The witnesses of fact i.e, Satyabhan (the injured), Ranbir Singh (the alleged eye-witness) and Mohit Singh (another eye-witness), were examined. The trial court took a view that at the stage of summoning only, a prima facie case has to be established and that there is no need to examine the rest of the witnesses. And passed summoning order against Arvind Kumar and instant petitioner under sections 307, 504, 506 IPC.

The Court observed that,

In this session, only three witnesses of fact have been examined at the stage of inquiry before summoning. Admittedly, the doctor who examined the injured has not been summoned and examined under section 202 CrPC.

While considering the provisions of law under section 202(2) Cr.P.C, this Court in Smt Gudiya vs State Of U.P And 5 Others, held that ordinarily in a case exclusively triable by the Sessions Court, the complainant has to produce all the witnesses. In case he is unable to produce any of the witnesses on the premise that such witnesses are not under his command or are not his witnesses even then the Magistrate who is conducting the inquiry, may summon those witnesses for the purpose of recording his “prima facie satisfaction” with regard to summoning of the accused.

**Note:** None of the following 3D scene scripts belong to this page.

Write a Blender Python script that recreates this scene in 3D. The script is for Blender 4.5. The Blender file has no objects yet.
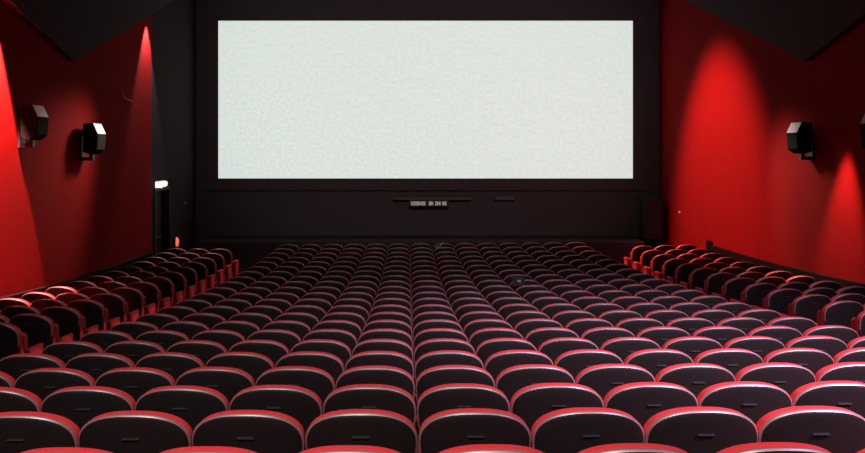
import bpy, math, random
from mathutils import Vector, Matrix
random.seed(7)
PI = math.pi
S = bpy.context.scene
C = S.collection
S.view_settings.view_transform = 'Standard'
S.view_settings.look = 'None'
S.view_settings.exposure = 0.0
S.view_settings.gamma = 1.0
S.view_settings.use_curve_mapping = False

EYE = 3.31            # eye height above the flat floor in front of the screen
F = 870.0             # focal length in pixels of an 865 px wide frame
PITCH = 0.5565          # seat to seat
ROWS = 22
def row_y(n): return 3.36 + 0.882 * n
def drop(y):          # how far the seat tops lie below the eye at depth y
    y = min(max(y, -6.0), 21.5)
    return 1.146 + 0.1046 * (y - 3.36) - 0.00411 * (y - 3.36) * (y - 12.18)
SEAT_H = 0.95
FALL = 0.0072         # the floor falls slightly towards the left wall
def floor_z(y): return max(0.0, EYE - drop(y) - SEAT_H)

# ------------------------------------------------------------------ materials
def mat(name, col, rough=0.6, noise=0.0, nscale=30.0, bump=0.0, bscale=200.0, coat=0.0, sheen=0.0, metal=0.0, spec=0.5, emit=None, estr=0.0, sheen_tint=None):
    m = bpy.data.materials.new(name); m.use_nodes = True
    nt = m.node_tree; b = nt.nodes['Principled BSDF']
    b.inputs['Base Color'].default_value = (*col, 1)
    b.inputs['Roughness'].default_value = rough
    b.inputs['Metallic'].default_value = metal
    b.inputs['Specular IOR Level'].default_value = spec
    b.inputs['Coat Weight'].default_value = coat
    b.inputs['Coat Roughness'].default_value = 0.25
    b.inputs['Sheen Weight'].default_value = sheen
    if sheen_tint: b.inputs['Sheen Tint'].default_value = (*sheen_tint, 1)
    if emit:
        b.inputs['Emission Color'].default_value = (*emit, 1)
        b.inputs['Emission Strength'].default_value = estr
    tc = nt.nodes.new('ShaderNodeTexCoord')
    if noise > 0:
        n = nt.nodes.new('ShaderNodeTexNoise'); n.inputs['Scale'].default_value = nscale; n.inputs['Detail'].default_value = 4
        nt.links.new(tc.outputs['Object'], n.inputs['Vector'])
        r = nt.nodes.new('ShaderNodeMapRange')
        r.inputs['To Min'].default_value = 1 - noise; r.inputs['To Max'].default_value = 1 + noise
        nt.links.new(n.outputs['Fac'], r.inputs['Value'])
        mx = nt.nodes.new('ShaderNodeVectorMath'); mx.operation = 'SCALE'
        mx.inputs[0].default_value = col
        nt.links.new(r.outputs['Result'], mx.inputs['Scale'])
        nt.links.new(mx.outputs['Vector'], b.inputs['Base Color'])
    if bump > 0:
        n = nt.nodes.new('ShaderNodeTexNoise'); n.inputs['Scale'].default_value = bscale; n.inputs['Detail'].default_value = 3
        nt.links.new(tc.outputs['Object'], n.inputs['Vector'])
        bp = nt.nodes.new('ShaderNodeBump'); bp.inputs['Strength'].default_value = bump; bp.inputs['Distance'].default_value = 0.01
        nt.links.new(n.outputs['Fac'], bp.inputs['Height'])
        nt.links.new(bp.outputs['Normal'], b.inputs['Normal'])
    return m

M = {}
M['red_wall'] = mat('red_wall_fabric', (0.25, 0.0085, 0.0075), 0.95, noise=0.10, nscale=3.0, bump=0.1, bscale=60, spec=0.05)
M['black_wall'] = mat('black_wall_cloth', (0.075, 0.064, 0.068), 0.95, noise=0.04, nscale=2.0, spec=0.1)
M['ceiling'] = mat('black_ceiling_paint', (0.062, 0.054, 0.056), 0.95, noise=0.04, nscale=2.0, spec=0.1)
M['carpet'] = mat('dark_red_carpet', (0.10, 0.007, 0.009), 0.95, noise=0.25, nscale=50, bump=0.4, bscale=300, spec=0.1)
M['red_fabric'] = mat('red_seat_fabric', (0.55, 0.022, 0.030), 0.75, noise=0.08, nscale=60, bump=0.15, bscale=400, spec=0.3)
M['shell'] = mat('black_seat_shell', (0.0080, 0.0055, 0.0060), 0.40, noise=0.1, nscale=25, spec=0.42)
M['lip'] = mat('satin_shell_edge', (0.19, 0.070, 0.080), 0.50, noise=0.1, nscale=40, spec=1.0, coat=1.0)
M['lip'].node_tree.nodes['Principled BSDF'].inputs['Coat Roughness'].default_value = 0.42
M['plate'] = mat('grey_number_plate', (0.022, 0.02, 0.028), 0.35, spec=0.6)
M['metal'] = mat('black_painted_metal', (0.02, 0.018, 0.018), 0.45)
M['armpad'] = mat('dark_red_arm_pad', (0.13, 0.010, 0.012), 0.6)
M['cap'] = mat('dark_dado_cap', (0.009, 0.004, 0.005), 0.95, spec=0.1)
M['dark_side'] = mat('dark_side_wall', (0.040, 0.028, 0.030), 0.95, noise=0.04, nscale=2.0, spec=0.1)
M['speaker'] = mat('dark_speaker_cabinet', (0.013, 0.015, 0.009), 0.9, spec=0.1)
M['speaker_side'] = mat('black_speaker_side', (0.006, 0.006, 0.005), 0.9, spec=0.1)
M['pale_facet'] = mat('pale_grey_facet', (0.75, 0.72, 0.70), 0.5)
M['door'] = mat('black_door_paint', (0.012, 0.011, 0.012), 0.6)
M['grey'] = mat('dull_grey', (0.25, 0.22, 0.22), 0.5)
M['brown'] = mat('dull_brown_wood', (0.085, 0.055, 0.03), 0.6)
M['pale'] = mat('pale_letter', (0.5, 0.48, 0.42), 0.6, emit=(0.62, 0.58, 0.50), estr=0.42)
M['sign_white'] = mat('white_sign_lamp', (0.8, 0.8, 0.8), 0.5, emit=(1.0, 0.80, 0.76), estr=1.15)
M['marker_red'] = mat('red_marker_lamp', (0.6, 0.1, 0.06), 0.4, emit=(1.0, 0.16, 0.09), estr=0.9)
M['amber'] = mat('dim_amber_lens', (0.3, 0.2, 0.08), 0.4, emit=(0.35, 0.22, 0.06), estr=0.06)
M['lens'] = mat('frosted_lens', (0.7, 0.7, 0.7), 0.4, emit=(1.0, 0.9, 0.8), estr=2.0)
M['wire'] = mat('rust_red_wire', (0.5, 0.12, 0.09), 0.6)
M['dark_cloth'] = mat('dark_cloth', (0.02, 0.012, 0.018), 0.9)

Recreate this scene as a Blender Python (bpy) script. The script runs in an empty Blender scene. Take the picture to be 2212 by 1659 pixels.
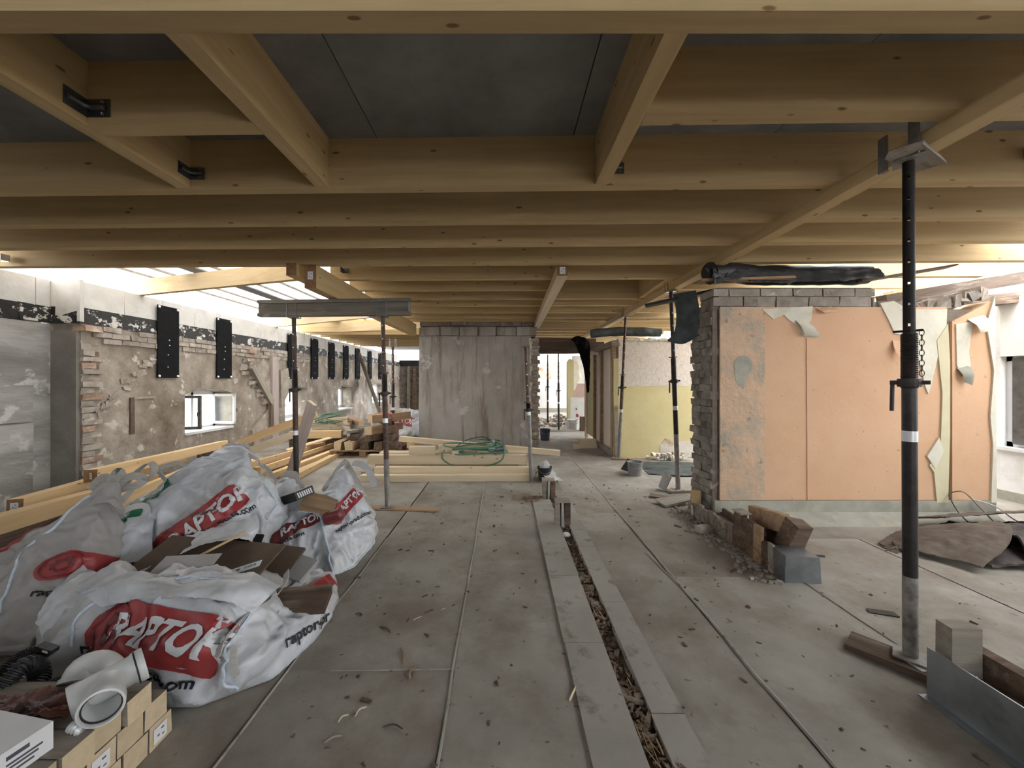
import bpy, bmesh, math, random
from mathutils import Vector, Matrix, noise, Quaternion
from mathutils.bvhtree import BVHTree
random.seed(7)
SC = bpy.context.scene
COL = SC.collection
# ------------------------------------------------------------------ camera
FPX = 831.0; VX = 1092.0; VY = 822.0; EYE = 1.48
cam_d = bpy.data.cameras.new('camera'); cam = bpy.data.objects.new('camera', cam_d); COL.objects.link(cam)
cam.location = (0, 0, EYE); cam.rotation_euler = (math.pi/2, 0, 0)
cam_d.sensor_width = 36; cam_d.lens = FPX/2212*36
cam_d.shift_x = (1106-VX)/2212; cam_d.shift_y = (VY-829.5)/2212
cam_d.clip_start = .02; cam_d.clip_end = 300
SC.camera = cam
# ------------------------------------------------------------------ sky and exposure
W = bpy.data.worlds.new('overcast_sky'); SC.world = W; W.use_nodes = True
bg = W.node_tree.nodes['Background']
bg.inputs[0].default_value = (.95, .975, 1.0, 1); bg.inputs[1].default_value = 5.0
SC.view_settings.view_transform = 'Standard'; SC.view_settings.look = 'None'
SC.view_settings.gamma = 1; SC.view_settings.use_curve_mapping = False
SC.view_settings.exposure = 1.2
SC.cycles.max_bounces = 10; SC.cycles.diffuse_bounces = 7; SC.cycles.transmission_bounces = 8
SC.cycles.sample_clamp_indirect = 8

def at(px, py, Y):
    return Vector(((px-VX)*Y/FPX, Y, EYE-(py-VY)*Y/FPX))
def fl(px, py, z=0.0):
    Y = FPX*(EYE-z)/(py-VY)
    return Vector(((px-VX)*Y/FPX, Y, z))
# ------------------------------------------------------------------ materials
M = {}
def _n(nt, t, **kw):
    n = nt.nodes.new(t)
    for k, v in kw.items(): setattr(n, k, v)
    return n
def col4(c): return (c[0], c[1], c[2], 1)
def mat(name, c1, c2, scale=4, st=(1, 1, 1), rough=.85, bump=.25, bscale=None, c3=None, s3=2.0, t3=.58, st3=None, w3=.08,
        c4=None, s4=9.0, t4=.66, metal=0, var=.12, knots=False, detail=7, spec=.3, bd=.01, trans=0):
    m = bpy.data.materials.new(name); m.use_nodes = True; M[name] = m
    nt = m.node_tree; L = nt.links.new; b = nt.nodes['Principled BSDF']
    tc = _n(nt, 'ShaderNodeTexCoord'); oi = _n(nt, 'ShaderNodeObjectInfo')
    off = _n(nt, 'ShaderNodeVectorMath', operation='SCALE'); off.inputs[3].default_value = 37.0
    cx = _n(nt, 'ShaderNodeCombineXYZ'); L(oi.outputs['Random'], cx.inputs[0]); L(oi.outputs['Random'], cx.inputs[1]); L(cx.outputs[0], off.inputs[0])
    add = _n(nt, 'ShaderNodeVectorMath', operation='ADD'); L(tc.outputs['Object'], add.inputs[0]); L(off.outputs[0], add.inputs[1])
    def tex(sc_, stretch, det=7, ro=.6, dist=0.0):
        mp = _n(nt, 'ShaderNodeMapping'); mp.inputs['Scale'].default_value = stretch; L(add.outputs[0], mp.inputs[0])
        nz = _n(nt, 'ShaderNodeTexNoise'); nz.inputs['Scale'].default_value = sc_; nz.inputs['Detail'].default_value = det
        nz.inputs['Roughness'].default_value = ro; nz.inputs['Distortion'].default_value = dist; L(mp.outputs[0], nz.inputs['Vector']); return nz.outputs['Fac']
    def ramp(fac, a, bb, p0=.3, p1=.7):
        r = _n(nt, 'ShaderNodeValToRGB'); r.color_ramp.elements[0].position = p0; r.color_ramp.elements[1].position = p1
        r.color_ramp.elements[0].color = col4(a); r.color_ramp.elements[1].color = col4(bb); L(fac, r.inputs[0]); return r.outputs[0]
    def mix(fac, a, c):
        mx = _n(nt, 'ShaderNodeMixRGB'); L(fac, mx.inputs[0]); L(a, mx.inputs[1])
        if isinstance(c, tuple): mx.inputs[2].default_value = col4(c)
        else: L(c, mx.inputs[2])
        return mx.outputs[0]
    f1 = tex(scale, st, detail)
    c = ramp(f1, c1, c2)
    if c3 is not None:
        c = mix(ramp(tex(s3, st3 or (1, 1, 1), 9, .68), (0, 0, 0), (1, 1, 1), t3-w3, t3+w3), c, c3)
    if c4 is not None:
        c = mix(ramp(tex(s4, (1, 1, 1), 5), (0, 0, 0), (1, 1, 1), t4-.03, t4+.03), c, c4)
    if knots:
        mp = _n(nt, 'ShaderNodeMapping'); mp.inputs['Scale'].default_value = (1.7, 4.6, 4.6); L(add.outputs[0], mp.inputs[0])
        vo = _n(nt, 'ShaderNodeTexVoronoi'); vo.inputs['Scale'].default_value = 2.1; vo.inputs['Randomness'].default_value = 1; L(mp.outputs[0], vo.inputs['Vector'])
        c = mix(ramp(vo.outputs['Distance'], (.85, .85, .85), (0, 0, 0), .065, .105), c, (c1[0]*.38, c1[1]*.27, c1[2]*.18))
    hv = _n(nt, 'ShaderNodeHueSaturation')
    mr = _n(nt, 'ShaderNodeMapRange'); mr.inputs['To Min'].default_value = 1-var; mr.inputs['To Max'].default_value = 1+var
    L(oi.outputs['Random'], mr.inputs[0]); L(mr.outputs[0], hv.inputs['Value']); L(c, hv.inputs['Color'])
    L(hv.outputs[0], b.inputs['Base Color'])
    b.inputs['Roughness'].default_value = rough; b.inputs['Metallic'].default_value = metal
    b.inputs['Specular IOR Level'].default_value = spec
    if bump:
        bp = _n(nt, 'ShaderNodeBump'); bp.inputs['Strength'].default_value = min(1, bump); bp.inputs['Distance'].default_value = bd
        L(tex(bscale or scale*3, st, 8, .65), bp.inputs['Height']); L(bp.outputs[0], b.inputs['Normal'])
    return m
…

The Court further observed that in the matter, the trial court as well as the court of revision, ignored the important provisions of law under section 202(2) CrPC. The approach of the Courts was casual and cavalier. Even the doctor who had examined the injured was not summoned. His examination was quite important to draw an inference whether prima facie an offence under section 307 IPC is made out against the accused persons. Any summoning order passed ignoring the mandatory provisions of law is vulnerable and is liable to be set-aside.

In view of the above, the Court allowed the petition and the impugned orders are set-aside.